Arlington gets state funding for Boys and Girls Club (slide show)

ARLINGTON – Nobody is probably happier about the upcoming expansion of the Arlington Boys and Girls Club than longtime director Bill Kinney.

ARLINGTON – Nobody is probably happier about the upcoming expansion of the Arlington Boys and Girls Club than longtime director Bill Kinney.

He has been director for 22 of the building’s 23 years. More kids use the facility now (up to 2,300 members) than there were people living in Arlington (2,000) when it first opened downtown in 1974.

Thanks to funding from the state approved recently, the club will get a new look, which will include a gym, teen center, technology center, community hall and upgrades everywhere else.

The club upgrade is part of the $3.83 million approved for the Stilly Valley Youth Project. Also as part of that project, the nearby baseball fields will be upgraded, including two new tournament-quality Little League fields and artificial turf on two existing fields.

Kinney said the idea is to put four fields where there are now three by having stands in the center, with the fields looking like a cloverleaf around it. Cost of the fields would be $742,000.

“It will use the space better,” he said.

Kinney said the club raised quite a bit of the $1.5 million needed for the upgrade the last four years.

“But when Oso hit, we took a couple of steps backward, and rightfully so,” he said as community donations needed to go to more-urgent needs.

Kinney said he still has the same two pool tables and two foosball tables since when he started, although re-felting has been done, along with other repairs.

“We’ve patched things together,” he said, adding the phone system was bought used back when the building opened.

Lighting is poor in the gym. And the floor keeps getting darker and darker as it is re-finished each year. To make it look new again will cost $50,000.

The small club with so many kids is a scheduling nightmare for Kinney. During basketball season, he has two games going on for eight hours. He runs a summer camp, but it’s at President’s Elementary.

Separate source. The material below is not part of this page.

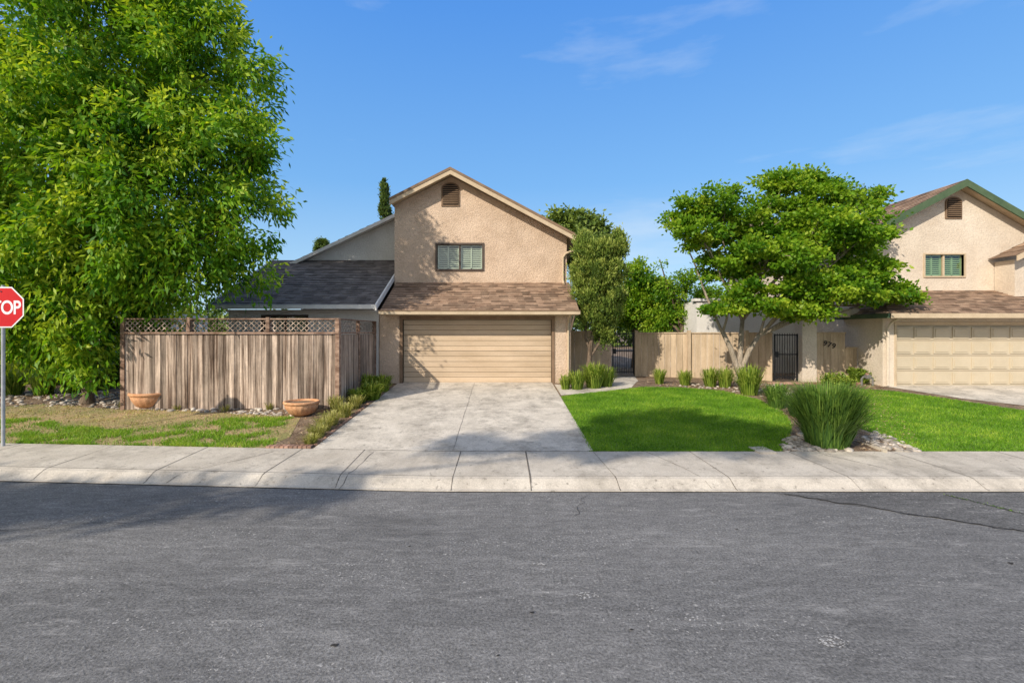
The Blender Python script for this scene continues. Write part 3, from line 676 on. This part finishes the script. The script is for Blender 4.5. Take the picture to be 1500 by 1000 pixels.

“We had it here before, and it was chaos,” he said, adding with the new facility it could return.

Kinney said the city’s Family Resource Center, which was developed after Oso so people could go one place to seek help, also could be part of the facility, in the northwest corner.

He said more people and groups would like to use the facility, especially on Sundays, but it sometimes isn’t possible for security reasons. With the new facility and a new entrance, that problem would be solved.

Kinney said one small t-ball field would be lost in the expansion, but the fields used for soccer, flag football and baseball would not be touched.

Both Arlington projects could be done by fall of 2016.

Another $1 million has been set aside for the Whitehorse Trail, a 27-mile-long corridor between Arlington and Darrington. The budget includes $592,000 for the skate park and other work at Old School Park in Darrington.

Snohomish County Councilman Ken Klein said, “This project was truly a community effort.”

Darrington Mayor Dan Rankin said, “These additions to our communities will be a huge benefit for not only our youth, but all the residents and visitors throughout the Stilly Valley.”

Tolbert said the projects will “help the Stillaguamish Valley move closer to full recovery from the devastating SR530 landslide.”